YOUR OBJECTIVE:
Wherever a line holds the string "objects", copy that line.

..........

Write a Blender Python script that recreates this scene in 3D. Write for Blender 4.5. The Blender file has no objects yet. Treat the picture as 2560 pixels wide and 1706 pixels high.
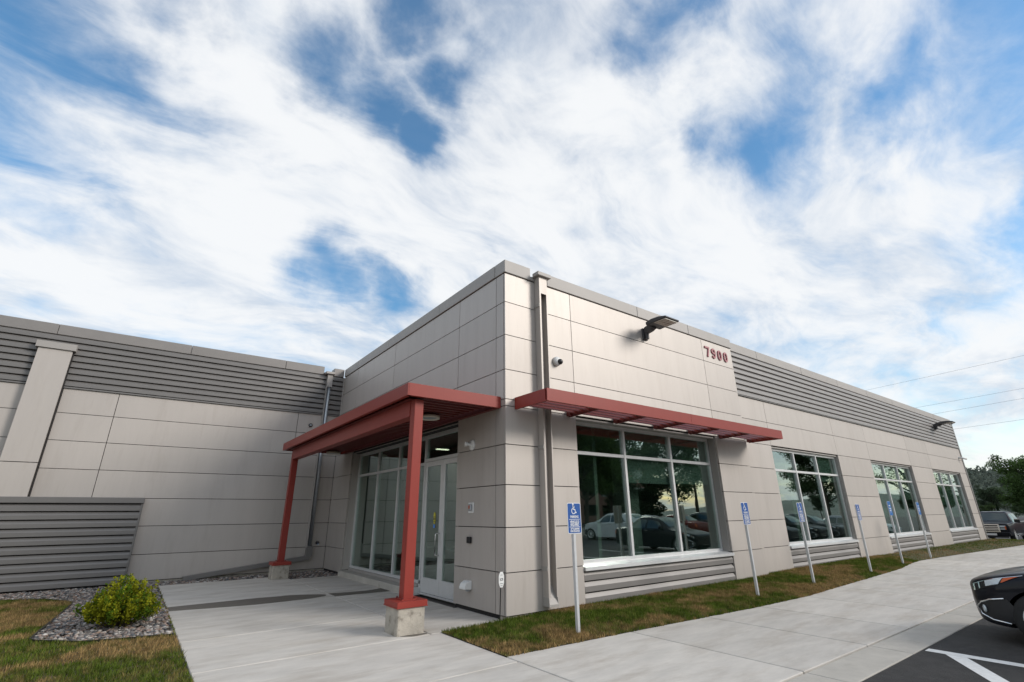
import bpy, bmesh, math, random
import numpy as np
from mathutils import Vector, Matrix
R = math.radians
random.seed(7); rng = np.random.default_rng(7)
S = 1.22                     # plan units -> metres
scn = bpy.context.scene
col = scn.collection

# ------------------------------------------------------------------ camera
cam = bpy.data.cameras.new('camera'); co = bpy.data.objects.new('camera', cam); col.objects.link(co)
cam.sensor_width = 36; cam.lens = 16.85; cam.clip_start = .05; cam.clip_end = 5000
rx = Vector((0.8032985, -0.5955062, -0.0091608)); dn = Vector((0.1949186, 0.2774045, -0.9407728)); fw = Vector((0.5627773, 0.7539358, 0.3389138))
co.matrix_world = Matrix(((rx.x, -dn.x, -fw.x, -4.3704*S), (rx.y, -dn.y, -fw.y, -6.0513*S), (rx.z, -dn.z, -fw.z, 1.3891*S), (0, 0, 0, 1)))
scn.camera = co
scn.render.engine = 'CYCLES'
cy = scn.cycles; cy.max_bounces = 6; cy.diffuse_bounces = 3; cy.glossy_bounces = 3; cy.transmission_bounces = 4; cy.transparent_max_bounces = 8; cy.use_denoising = True
cy.caustics_reflective = False; cy.caustics_refractive = False
vs = scn.view_settings; vs.view_transform = 'Standard'; vs.look = 'None'; vs.gamma = 1; vs.use_curve_mapping = False
vs.exposure = 0.6

# ------------------------------------------------------------------ sun + sky
CLOUD_LO, CLOUD_HI = (.40, .455, .53), (.625, .635, .645)
SUN_AZ, SUN_EL = -50, 27          # degrees from +X, elevation
sd = Vector((math.cos(R(SUN_AZ))*math.cos(R(SUN_EL)), math.sin(R(SUN_AZ))*math.cos(R(SUN_EL)), math.sin(R(SUN_EL))))
sl = bpy.data.lights.new('sun', 'SUN'); sl.energy = 1.65; sl.angle = R(20); sl.color = (1, .945, .875)
so = bpy.data.objects.new('sun', sl); col.objects.link(so); so.rotation_euler = sd.to_track_quat('Z', 'Y').to_euler(); so.location = (0, -20, 40)

world = bpy.data.worlds.new('World'); scn.world = world; world.use_nodes = True
world.cycles.sampling_method = 'MANUAL'; world.cycles.sample_map_resolution = 512
nt = world.node_tree; nt.nodes.clear()
def N(t, **k):
    n = nt.nodes.new(t)
    for a, b in k.items(): setattr(n, a, b)
    return n
def L(a, b): nt.links.new(a, b)
def M(op, a, b=None, c=None, clamp=False):
    n = N('ShaderNodeMath', operation=op, use_clamp=clamp)
    for i, v in enumerate((a, b, c)):
        if v is None: continue
        if isinstance(v, (int, float)): n.inputs[i].default_value = v
        else: L(v, n.inputs[i])
    return n.outputs[0]
def VM(op, a, b=None):
    n = N('ShaderNodeVectorMath', operation=op)
    for i, v in enumerate((a, b)):
        if v is None: continue
        if isinstance(v, (tuple, list, Vector)): n.inputs[i].default_value = tuple(v)
        else: L(v, n.inputs[i])
    return n
def smooth(x, lo, hi):
    n = N('ShaderNodeMapRange', interpolation_type='SMOOTHSTEP'); L(x, n.inputs[0])
    n.inputs[1].default_value = lo; n.inputs[2].default_value = hi
    return n.outputs[0]
tc = N('ShaderNodeTexCoord')
dirn = VM('NORMALIZE', tc.outputs['Generated']).outputs[0]
sep = N('ShaderNodeSeparateXYZ'); L(dirn, sep.inputs[0])
zc = M('ADD', M('MAXIMUM', sep.outputs[2], 0.0), .20)
cmb = N('ShaderNodeCombineXYZ'); L(M('DIVIDE', sep.outputs[0], zc), cmb.inputs[0]); L(M('DIVIDE', sep.outputs[1], zc), cmb.inputs[1])
def noise(vec, scale, detail, rough, dist, rot=0, sc=(1, 1, 1), off=(0, 0, 0)):
    mp = N('ShaderNodeMapping'); L(vec, mp.inputs[0]); mp.inputs['Rotation'].default_value = (0, 0, R(rot)); mp.inputs['Scale'].default_value = sc; mp.inputs['Location'].default_value = off
    n = N('ShaderNodeTexNoise'); L(mp.outputs[0], n.inputs['Vector'])
    n.inputs['Scale'].default_value = scale; n.inputs['Detail'].default_value = detail; n.inputs['Roughness'].default_value = rough; n.inputs['Distortion'].default_value = dist
    return n.outputs['Fac']
# cloud field: broad soft banks broken by finer wisps
nw = N('ShaderNodeTexNoise'); L(cmb.outputs[0], nw.inputs['Vector']); nw.inputs['Scale'].default_value = 1.3; nw.inputs['Detail'].default_value = 3
wq = VM('SCALE', VM('SUBTRACT', nw.outputs['Color'], (.5, .5, .5)).outputs[0]); wq.inputs['Scale'].default_value = .40
wp = VM('ADD', cmb.outputs[0], wq.outputs[0]).outputs[0]
n1 = noise(wp, 1.3, 5, .55, .2, rot=14, sc=(.65, 1.2, 1), off=(3.1, 1.7, 0))
n2 = noise(wp, 4.6, 8, .62, .30, rot=-28, sc=(.65, 1.25, 1), off=(.4, 7.7, 0))
GAPS = [(109,40,8.5),(101,37.5,5.0),(105.5,29,5.2),(97,45,3.2),(80.5,47.5,3.4),(71.5,46,4.2),(66.6,42.4,2.6),(60.1,48,2.8),(67.7,55,3.5),(30,50.5,3.6),(16,39.3,4.6),(22.6,38.5,3.6),(6.4,35.4,3.6),(-3.5,37,6.5),(76.2,26.3,3.2),(69.3,26,2.8),(1.5,23.1,1.9),(160,40,8),(230,38,9),(300,40,8),(-45,42,8)]
BANKS = [(87,35,9),(55,33,10),(40,38,7),(14,22,8),(102.2,24.5,5),(170,28,10),(265,35,12),(-25,30,10)]
nv = N('ShaderNodeTexNoise'); L(dirn, nv.inputs['Vector']); nv.inputs['Scale'].default_value = 4.5; nv.inputs['Detail'].default_value = 6; nv.inputs['Roughness'].default_value = .56
wv = VM('SCALE', VM('SUBTRACT', nv.outputs['Color'], (.5, .5, .5)).outputs[0]); wv.inputs['Scale'].default_value = .30
wdir = VM('ADD', dirn, wv.outputs[0]).outputs[0]
def field(lst):
    acc = None
    for az, el, r in lst:
        d = Vector((math.cos(R(az))*math.cos(R(el)), math.sin(R(az))*math.cos(R(el)), math.sin(R(el))))
        g = smooth(VM('DISTANCE', wdir, d).outputs['Value'], R(r)*2.3, 0)
        acc = g if acc is None else M('MAXIMUM', acc, g)
    return acc
dens = M('ADD', M('MULTIPLY', n1, .60), M('MULTIPLY', n2, .52))
dens = M('ADD', dens, M('MULTIPLY', field(BANKS), .09))
dens = M('SUBTRACT', dens, M('MULTIPLY', field(GAPS), .285))
cover = smooth(dens, .28, .65)
# thick parts a little greyer than the sunlit edges
n3 = noise(wp, 2.6, 7, .6, .3, rot=35, sc=(.7, 1.2, 1), off=(5, 3, 0))
shade = smooth(M('ADD', M('MULTIPLY', n3, .75), M('MULTIPLY', n2, .35)), .36, .62)
cr = N('ShaderNodeMixRGB'); L(shade, cr.inputs[0]); cr.inputs[1].default_value = (*CLOUD_LO, 1); cr.inputs[2].default_value = (*CLOUD_HI, 1)
sky = N('ShaderNodeTexSky', sky_type='NISHITA', sun_disc=False, sun_elevation=R(SUN_EL), sun_rotation=math.atan2(sd.x, sd.y), altitude=200, air_density=1.15, dust_density=.5, ozone_density=1.6)
hs = N('ShaderNodeHueSaturation'); L(sky.outputs[0], hs.inputs['Color']); hs.inputs['Saturation'].default_value = 1.32; hs.inputs['Hue'].default_value = .494
bg1 = N('ShaderNodeBackground'); L(hs.outputs[0], bg1.inputs[0]); bg1.inputs[1].default_value = .12
bg2 = N('ShaderNodeBackground'); L(cr.outputs[0], bg2.inputs[0]); bg2.inputs[1].default_value = 1.0
mx = N('ShaderNodeMixShader'); L(M('ADD', M('MULTIPLY', cover, .91), .06), mx.inputs[0]); L(bg1.outputs[0], mx.inputs[1]); L(bg2.outputs[0], mx.inputs[2])
wo = N('ShaderNodeOutputWorld'); L(mx.outputs[0], wo.inputs[0])

# ------------------------------------------------------------------ materials
MATS = {}
def mat(name, c, rough=.5, metal=0, var=.06, scale=3, bump=0, bscale=60, spec=.5, rnd=0, coat=0, stretch=(1, 1, 1), blot=None):
    """plain painted / mineral surface: base colour with soft cloudy variation, fine relief, per-piece tone"""
    m = bpy.data.materials.new(name); m.use_nodes = True; t = m.node_tree; b = t.nodes['Principled BSDF']
    nn = lambda k: t.nodes.new(k)
    tcx = nn('ShaderNodeTexCoord'); mp = nn('ShaderNodeMapping'); mp.inputs['Scale'].default_value = stretch
    geo = nn('ShaderNodeNewGeometry'); t.links.new(geo.outputs['Position'], mp.inputs[0])
    nz = nn('ShaderNodeTexNoise'); nz.inputs['Scale'].default_value = scale; nz.inputs['Detail'].default_value = 8; nz.inputs['Roughness'].default_value = .65
    t.links.new(mp.outputs[0], nz.inputs['Vector'])
    r = nn('ShaderNodeValToRGB'); t.links.new(nz.outputs['Fac'], r.inputs[0])
    r.color_ramp.elements[0].position = .28; r.color_ramp.elements[1].position = .72
    r.color_ramp.elements[0].color = (*[v*(1-var) for v in c], 1); r.color_ramp.elements[1].color = (*[min(1, v*(1+var)) for v in c], 1)
    out = r.outputs[0]
    if blot:      # stains with their own shape: (colour, scale, lo, hi)
        bc, bs, lo, hi = blot
        n4 = nn('ShaderNodeTexNoise'); n4.inputs['Scale'].default_value = bs; n4.inputs['Detail'].default_value = 9; n4.inputs['Roughness'].default_value = .7
        t.links.new(mp.outputs[0], n4.inputs['Vector'])
        mr = nn('ShaderNodeMapRange'); mr.inputs[1].default_value = lo; mr.inputs[2].default_value = hi; t.links.new(n4.outputs['Fac'], mr.inputs[0])
        mi = nn('ShaderNodeMixRGB'); mi.inputs[2].default_value = (*bc, 1); t.links.new(mr.outputs[0], mi.inputs[0]); t.links.new(out, mi.inputs[1]); out = mi.outputs[0]
    if rnd:
        oi = nn('ShaderNodeObjectInfo'); h = nn('ShaderNodeHueSaturation'); mr = nn('ShaderNodeMapRange')
        mr.inputs[3].default_value = 1-rnd; mr.inputs[4].default_value = 1+rnd
        t.links.new(oi.outputs['Random'], mr.inputs[0]); t.links.new(mr.outputs[0], h.inputs['Value']); t.links.new(out, h.inputs['Color']); out = h.outputs[0]
    t.links.new(out, b.inputs['Base Color'])
    b.inputs['Roughness'].default_value = rough; b.inputs['Metallic'].default_value = metal; b.inputs['Specular IOR Level'].default_value = spec
    b.inputs['Coat Weight'].default_value = coat; b.inputs['Coat Roughness'].default_value = .06
    if bump:
        n2_ = nn('ShaderNodeTexNoise'); n2_.inputs['Scale'].default_value = bscale; n2_.inputs['Detail'].default_value = 5; t.links.new(mp.outputs[0], n2_.inputs['Vector'])
        bp = nn('ShaderNodeBump'); bp.inputs['Strength'].default_value = bump; bp.inputs['Distance'].default_value = .02
        t.links.new(n2_.outputs['Fac'], bp.inputs['Height']); t.links.new(bp.outputs[0], b.inputs['Normal'])
    MATS[name] = m; return m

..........

TASK RESULT:
Write a Blender Python script that recreates this scene in 3D. Write for Blender 4.5. The Blender file has no objects yet. Treat the picture as 2560 pixels wide and 1706 pixels high.
cam = bpy.data.cameras.new('camera'); co = bpy.data.objects.new('camera', cam); col.objects.link(co)
so = bpy.data.objects.new('sun', sl); col.objects.link(so); so.rotation_euler = sd.to_track_quat('Z', 'Y').to_euler(); so.location = (0, -20, 40)